Noi per la Repubblica tra analisi dei "disastri" del Governo e soluzioni future

Noi per la Repubblica, che ieri ha incontrato la cittadinanza per parlare del programma, nella ricerca delle risposte ai problemi parte da quello che definisce “il disastro” del Governo di Adesso.sm. Elemento cardine del fallimento: “non aver dato seguito ad un metodo condiviso”. Nell'analisi delle criticità del settore bancario e finanziario, un approccio politico definito “squilibrato e iniquo al sistema”, con un “palese conflitto di interessi – dice Alessandro Rossi - nella gestione dell'ex Segretario Celli”. L'attenzione va quindi da Asset a Cis, fino alla vendita dei crediti Delta. Nel mirino anche la politica estera, “più orientata su Bruxelles e paesi esotici che all'Italia”. Emblematico – per Andrea Belluzzi - il caso targhe, mentre la recente sentenza del Collegio Garante sull'Agenzia per lo sviluppo viene definita da Gian Nicola Berti“ la punta dell'Iceberg”, con un intervento legislativo del Governo su una società privata che allontana possibili investitori. Poi, uno sguardo a un debito pubblico di 425 milioni a fine 2018, con impegni in questi tre anni che superano – è stato detto – i 500 milioni.

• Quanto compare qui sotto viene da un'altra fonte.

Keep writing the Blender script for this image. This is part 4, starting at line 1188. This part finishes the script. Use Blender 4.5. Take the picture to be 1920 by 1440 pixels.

La previsione del Fondo Monetario, che tiene conto delle ripatrimonializzazioni, è dell'80% del Pil, circa 1 miliardo.
Ora la sfida è affrontare le emergenze, con capacità di dialogo pur nelle diversità. “Abbiamo trovato una sintesi con l'elemento comune della bandiera”– dice Berti. “ Vogliamo essere gli anticorpi in difesa delle istituzioni”, aggiunge Alessandro Mancini, con un ritorno alla centralità del Consiglio. "Ce la possiamo ancora fare - dice Belluzzi - il percorso istituzionale ci può salvare". 

Critiche, infine, al tavolo istituzionale che non ha portato i risultati sperati “dato che non poteva essere un metodo – affermano – per recuperare in extremis il rapporto con il paese”. Sì al confronto come elemento centrale ma nel rispetto dei ruoli. Non manca una frecciatina a Libera, con Mancini che si dice “ stupito che parte della politica si sia rifatta una verginità cambiando nome pur mantenendo pensieri che hanno portato al degrado. Da un asino – conclude – non si fa un cavallo da corsa”.